Two block of mass m and M are connected means of a metal of a metal wire passing over a frictionless fixed pulley. The area of cross section of the wire is `6.67xx10^(-9)m^(2)` and its breaking stress is `2xx10^(9)Nm^(-2)`. If m = 1kg.

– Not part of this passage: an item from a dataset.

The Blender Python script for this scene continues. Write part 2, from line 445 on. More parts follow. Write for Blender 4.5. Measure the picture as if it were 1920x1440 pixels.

Find the maximum value of M in kg for which the wire will not break. `(g=10m//s^(2))`.

To solve the problem, we need to find the maximum value of mass \( M \) such that the wire does not break when two blocks of mass \( m \) and \( M \) are connected by the wire over a frictionless pulley. ### Step-by-Step Solution: 1. **Identify the Given Values**: - Mass of block \( m = 1 \, \text{kg} \) - Area of cross-section of the wire \( A = 6.67 \times 10^{-9} \, \text{m}^2 \) - Breaking stress of the wire \( \sigma = 2 \times 10^9 \, \text{N/m}^2 \) - Acceleration due to gravity \( g = 10 \, \text{m/s}^2 \) 2. **Calculate the Maximum Tension in the Wire**: The breaking stress is defined as the maximum tension per unit area that the wire can withstand: \[ T_{\text{max}} = \sigma \times A \] Substituting the given values: \[ T_{\text{max}} = (2 \times 10^9 \, \text{N/m}^2) \times (6.67 \times 10^{-9} \, \text{m}^2) = 13.34 \, \text{N} \] 3. **Set Up the Equations of Motion**: For the system of two blocks, the forces acting on them can be described as follows: - For mass \( M \) (downward motion): \[ M g - T = M a \quad \text{(1)} \] - For mass \( m \) (upward motion): \[ T - m g = m a \quad \text{(2)} \] 4. **Add the Two Equations**: Adding equations (1) and (2): \[ (M g - T) + (T - m g) = M a + m a \] This simplifies to: \[ (M - m) g = (M + m) a \] Rearranging gives: \[ a = \frac{(M - m) g}{M + m} \quad \text{(3)} \] 5. **Substitute for Tension \( T \)**: From equation (2), we can express \( T \) in terms of \( a \): \[ T = m g + m a \] Substituting equation (3) into this: \[ T = m g + m \left(\frac{(M - m) g}{M + m}\right) \] Simplifying this: \[ T = m g \left(1 + \frac{(M - m)}{M + m}\right) = m g \left(\frac{M + m + M - m}{M + m}\right) = m g \left(\frac{2M}{M + m}\right) \] 6. **Set \( T \) Equal to \( T_{\text{max}} \)**: To find the maximum value of \( M \) before the wire breaks, set \( T = T_{\text{max}} \): \[ m g \left(\frac{2M}{M + m}\right) = T_{\text{max}} \] Substituting the known values: \[ 1 \cdot 10 \left(\frac{2M}{M + 1}\right) = 13.34 \] Simplifying: \[ \frac{20M}{M + 1} = 13.34 \] 7. **Cross-Multiply and Solve for \( M \)**: \[ 20M = 13.34(M + 1) \] Expanding: \[ 20M = 13.34M + 13.34 \] Rearranging gives: \[ 20M - 13.34M = 13.34 \] \[ 6.66M = 13.34 \] \[ M = \frac{13.34}{6.66} \approx 2 \, \text{kg} \] ### Conclusion: The maximum value of \( M \) for which the wire will not break is approximately \( 2 \, \text{kg} \).